Love is not jealous; it does not put on airs; it is not snobbish.
Love is never rude; it is not self-seeking; it is not prone to anger;
neither does it brood over injuries.
Love does not rejoice in what is wrong but rejoices with the truth.
There is no limit to love's forbearance, to its trust, its hope, its
power to endure.
Love never fails" (1 Cor 13:4-8).
Is the truth about love, expressed in the strophes of the Song of
Songs, confirmed in the light of these words of Paul? In the Song
we read, as an example of love, that its "jealousy" is "relentless as
the nether world" (Sg 8:6). In the Pauline letter we read that "love is
not jealous." What relationship do both of these expressions about love
have? What relationship does the love that is "stern as death,"
according to the Song of Songs, have with the love that "never fails,"

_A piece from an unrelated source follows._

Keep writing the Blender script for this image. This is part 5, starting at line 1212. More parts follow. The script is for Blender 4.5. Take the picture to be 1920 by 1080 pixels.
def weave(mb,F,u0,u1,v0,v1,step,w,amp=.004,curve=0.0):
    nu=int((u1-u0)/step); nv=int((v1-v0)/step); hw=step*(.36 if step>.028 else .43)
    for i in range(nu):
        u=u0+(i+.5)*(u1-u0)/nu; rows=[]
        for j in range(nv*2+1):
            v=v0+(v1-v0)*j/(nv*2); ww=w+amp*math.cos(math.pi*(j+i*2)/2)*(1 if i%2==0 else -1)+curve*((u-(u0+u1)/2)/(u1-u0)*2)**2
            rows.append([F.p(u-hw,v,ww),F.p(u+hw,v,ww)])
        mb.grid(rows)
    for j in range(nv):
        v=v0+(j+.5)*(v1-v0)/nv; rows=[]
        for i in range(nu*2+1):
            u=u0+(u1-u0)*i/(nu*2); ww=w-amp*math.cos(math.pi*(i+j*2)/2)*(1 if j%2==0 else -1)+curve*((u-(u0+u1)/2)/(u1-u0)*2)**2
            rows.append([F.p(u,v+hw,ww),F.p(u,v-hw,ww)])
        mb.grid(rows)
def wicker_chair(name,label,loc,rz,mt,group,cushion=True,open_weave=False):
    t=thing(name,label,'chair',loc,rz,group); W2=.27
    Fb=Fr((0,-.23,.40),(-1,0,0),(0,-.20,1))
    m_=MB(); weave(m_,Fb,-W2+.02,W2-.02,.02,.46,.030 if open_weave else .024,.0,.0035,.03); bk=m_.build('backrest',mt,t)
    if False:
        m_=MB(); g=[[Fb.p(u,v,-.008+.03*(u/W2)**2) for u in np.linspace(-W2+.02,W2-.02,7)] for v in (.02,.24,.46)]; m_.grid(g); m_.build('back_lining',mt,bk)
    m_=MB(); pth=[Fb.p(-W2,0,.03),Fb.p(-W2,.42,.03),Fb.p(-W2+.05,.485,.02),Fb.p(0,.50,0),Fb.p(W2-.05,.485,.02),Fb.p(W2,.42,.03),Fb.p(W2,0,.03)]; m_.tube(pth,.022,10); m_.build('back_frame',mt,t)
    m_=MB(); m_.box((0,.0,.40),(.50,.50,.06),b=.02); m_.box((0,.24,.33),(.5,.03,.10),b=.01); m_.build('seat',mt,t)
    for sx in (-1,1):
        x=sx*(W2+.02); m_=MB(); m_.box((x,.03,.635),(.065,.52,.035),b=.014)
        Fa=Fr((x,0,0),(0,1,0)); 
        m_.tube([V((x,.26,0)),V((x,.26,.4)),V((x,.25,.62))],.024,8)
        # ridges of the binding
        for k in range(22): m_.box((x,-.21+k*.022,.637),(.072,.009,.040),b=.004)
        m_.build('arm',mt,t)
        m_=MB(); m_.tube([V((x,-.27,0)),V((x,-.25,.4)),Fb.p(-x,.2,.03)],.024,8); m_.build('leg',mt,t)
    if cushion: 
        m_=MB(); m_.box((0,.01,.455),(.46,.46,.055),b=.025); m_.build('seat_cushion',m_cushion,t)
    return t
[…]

according to the Pauline letter? We will not multiply these questions;
we will not open the comparative analysis. Nevertheless, it seems that
love opens up before us here in two perspectives. It is as though that
in which the human eros closes its horizon is still opened, through
Paul's words, to another horizon of love that speaks another language,
the love that seems to emerge from another dimension of the person, and
which calls, invites, to another communion. This love has been called
"agape" and agape brings the eros to completion by purifying it.
So we have concluded these brief meditations on the Song of Songs,
intended to further examine the theme of the language of the body. In
this framework, the Song of Songs has a totally singular meaning.